LES AMES EN PEINE, CONTES D’UN VOYAGEUR, par X. Marmier[1]. — Jusqu’à ce jour, M. Marmier ne s’était fait connaître que comme un voyageur cosmopolite ; de tous nos écrivains, c’était celui qui avait franchi le plus de montagnes, traversé le plus de mers, exploité le plus de continens, et Dieu sait s’il s’était fait faute de nous raconter longuement ses impressions sous les différens ciels qu’il avait visités. Aujourd’hui qu’il n’y a guère de terres dont M. Marmier ne nous ait rapporté d’échantillons, ce n’est plus au pays des réalités qu’il voyage ; voici venir un petit volume, les Ames en peine, qui nous arrive tout droit du pays des fictions.
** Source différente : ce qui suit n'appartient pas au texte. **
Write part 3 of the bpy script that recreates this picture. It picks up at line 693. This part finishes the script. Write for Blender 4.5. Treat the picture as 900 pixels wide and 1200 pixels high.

Les Ames en peine ! c’est-à-dire quelque chose de vague et d’indécis, quelque chose qui n’est pas de ce monde et qui voudrait en être, qui n’a ni forme, ni couleur. Ce titre est modeste : il résume le livre. M. Marmier manque absolument d’observation et de finesse en matière de roman ; sa vie de voyageur a gâté son avenir de romancier. Quand depuis vingt ans on compare les horizons, des glaces du pôle aux sables de la Palestine, il est difficile de se mettre à discuter les petits sentimens, les petites passions des hommes ; on ne peut pas tout connaître et tout enserrer. La synthèse chez M. Marmier a dévoré l’analyse. Ce nouveau volume est donc un recueil de contes plus ou moins originaux. C’est le sommaire des longues pérégrinations de l’auteur ; l’un nous vient de Suède, l’autre de Hollande ; celui-là, le meilleur, de Franche-Comté, le dernier enfin d’Amérique. Dans ce conte, nouvelle ou roman, comme on voudra bien l’appeler, M. Marmier donne carrière à son humeur contre la gent yankee. À l’entendre, tout célibataire étranger doué de quelques avantages physiques et d’une montre à breloques devient aux États-Unis le point de mire d’une nuée de frelons sous la forme de jeunes et très candides filles qui, entre le lunchon et le souper, s’abattent sur leur proie et ne l’abandonnent qu’après en avoir tiré pied

  1. 1 vol. in-18, chez Arthus Bertrand.